The story he told me was fascinating, funny, and deeply encouraging. It involves struggling with the seeming futility of ministry, the grit of real missionary life (like taxi drivers striking and people vomiting), small acts of faithfulness leading to breakthrough, and a people group getting the word of God in their language for the very first time. I can’t wait to write it up. I left our call encouraged to press on in the areas where I feel a sense of futility because I had heard my friend’s story about a surprising, eleventh-hour provision of God.
Our conversation also touched on my growing conviction that we need to tell more stories in our reformed ministry circles. We are a people very drawn to the theological essay. And this is in fact a very important kind of writing. Think of the impact that sites that major in this genre have had, like Desiring God, The Gospel Coalition, or 9 Marks. I am left profoundly grateful when I step back to consider how influential written sermons and theological essays such as Lewis’ The Weight of Glory have been in my own life. The theological essay is powerful, and it has precedent in the Word of God, mainly in the New Testament epistles.
Yet it’s not the only kind of writing that has precedent in the Scriptures. Forty three percent of the Bible is theological narrative – stories, parables, and history. Thirty three percent of the Bible is theological poetry and proverbs. Twenty four percent is theological prose, which is where the essays, laws, and sermons are.
I’m not claiming that our writing as Christians should rigidly conform to these percentages. However, as ahli-kiteb (people of the book, an Islamic term for Christians that I happily plunder), I do find it curious that the vast majority of what we write about God’s word and the Christian life is in the form of theological prose, when God’s word itself contains these three broad kinds of writing.
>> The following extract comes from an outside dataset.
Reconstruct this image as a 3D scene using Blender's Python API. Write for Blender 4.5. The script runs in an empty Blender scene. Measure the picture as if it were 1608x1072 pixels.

It’s worth asking ourselves – are we seeking to edify others through our non-inspired writing in only one of the three main genres by which the inspired word of God edifies us? Why is that?
What began several years ago as several categories I could write in or post about – essays, stories, and proverbs/poetry/songs, has become three categories I increasingly feel I should write in. This is, as I have said, to seek to reflect God’s balance of revelation in my own writing. But it’s also because I’ve heard from others and even felt in my own heart the deep encouragement that has come from theological story and theological poetry. Leveraging all three categories seems to more fully engage the mind and the heart, the whole person. Emphasizing each will likely give us more effectiveness not just in edifying believers, but also as we seek to win the lost.
Let us strive to keep on writing compelling prose to the glory of God. But alongside of this, let us seek to become storytellers and poets also.